Quest’anno, la XXXIX edizione si è svolta a Roma, dopo aver fatto tappa negli anni precedenti a Berlino e Parigi, concludendosi significativamente il giorno dell’anniversario della promulgazione della Nostra Aetate, come ha sottolineato anche Papa Leone XIV. Le giornate di dialogo si sono articolate in ben 22 conferenze che hanno visto tra i partecipanti illustri accademici come Manuel Castells, Oliver Roy, Jan De Volder, Lucio Caracciolo e Andrea Riccardi, fondatore della Comunità di Sant’Egidio. Di primissimo piano i rappresentanti delle varie religioni, dal grande Imam di Al Azhar Ahmed Al Tayyeb, ai rabbini Pinchas Goldschmidt e Abraham Skorka, storico amico di Papa Francesco, a Theodoros II patriarca di Alessandria e dell’Africa, al buddista giapponese Gijun Sugitani presente per tutti e 39 gli incontri da Assisi 1986 a Roma 2025. All’assemblea inaugurale, inoltre, sono intervenuti il Presidente della Repubblica Sergio Mattarella e la Regina consorte dei Belgi Mathilde. Non è possibile citare i nomi di tutti gli invitati, perché sono stati centinaia mentre circa 10.000 sono stati i partecipanti provenienti da tutto il mondo, a dimostrazione di quanto il tema della pace sia sentito.

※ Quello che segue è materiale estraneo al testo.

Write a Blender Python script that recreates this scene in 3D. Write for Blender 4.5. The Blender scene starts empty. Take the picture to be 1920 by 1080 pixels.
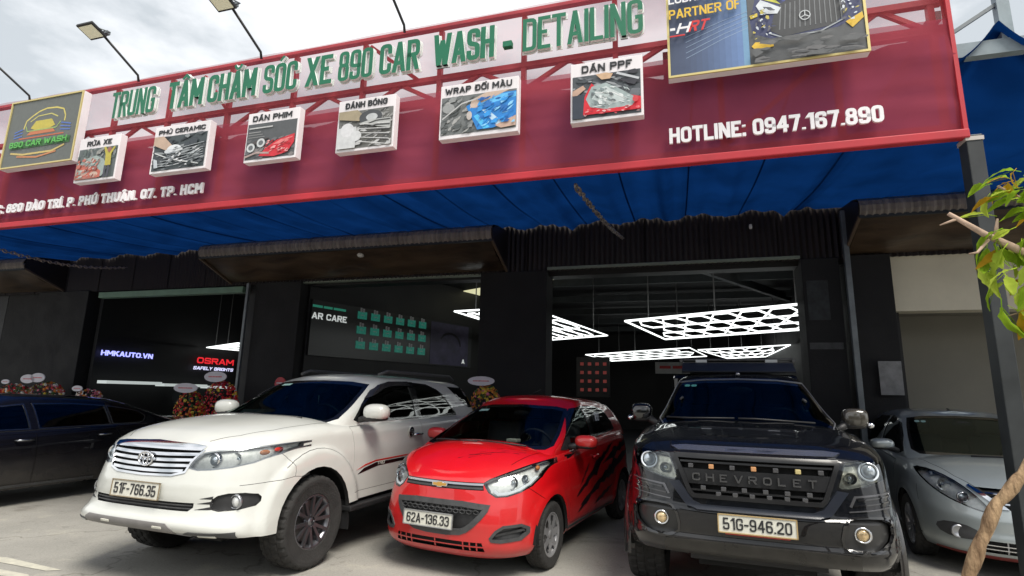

Per quest’anno, il titolo della manifestazione è stato “Osare la Pace” riprendendo quanto affermava Dietrich Bonhoeffer, pastore protestante ucciso dai nazisti nel campo di concentramento di Flossemburg. Per Bonhoeffer la pace era un lavoro continuo e coraggioso, l’esatto contrario della tranquillità e della sicurezza. Era la costruzione di ponti, di dialogo e di amicizia laddove invece sembrava prevalere la divisione.
Si potrebbe pensare a questi incontri come ad un semplice esercizio di retorica, o ad un momento celebrativo ma la realtà è ben diversa. In un momento così difficile, la presenza di tanti illustri rabbini mostra come all’interno dell’ebraismo ci sia un profondo desiderio di pace e di dialogo. Ancora più rilevante, forse, la presenza di un delegato del Patriarca di Mosca Kyril, a testimoniare che sebbene il conflitto fratricida tra Russia e Ucraina stia scavando un abisso di divisione si avverte la necessità di conservare dei legami e di lasciare una possibilità a confronto.
I frutti dello spirito di Assisi, di questo cammino che nel 2026 celebrerà 40 anni tornando nella città di San Francesco, si ritrovano nei racconti dei partecipanti. Incontrandosi, conoscendosi, sono iniziate relazioni che hanno scardinato diffidenze secolari. Così, in tanti luoghi, cristiani e musulmani, musulmani ed ebrei, buddisti e cristiani si sono ritrovati a collaborare insieme.
È una forma di resistenza alla violenza delle armi che affonda le sue radici nell’antica sapienza delle religioni e che invita a riscoprire la fratellanza dei popoli, tutti fratelli dell’unica famiglia umana.
Per questo, le parole di Papa Leone intervenuto alla cerimonia conclusiva dell’incontro risuonano con forza straordinaria: “Mettere fine alla guerra è dovere improrogabile di tutti i responsabili politici di fronte a Dio. La pace è la priorità di ogni politica. Dio chiederà conto a chi non ha cercato la pace o ha fomentato le tensioni e i conflitti, di tutti i giorni, i mesi, gli anni di guerra” . Non esistono guerre sante, solo la Pace è santa!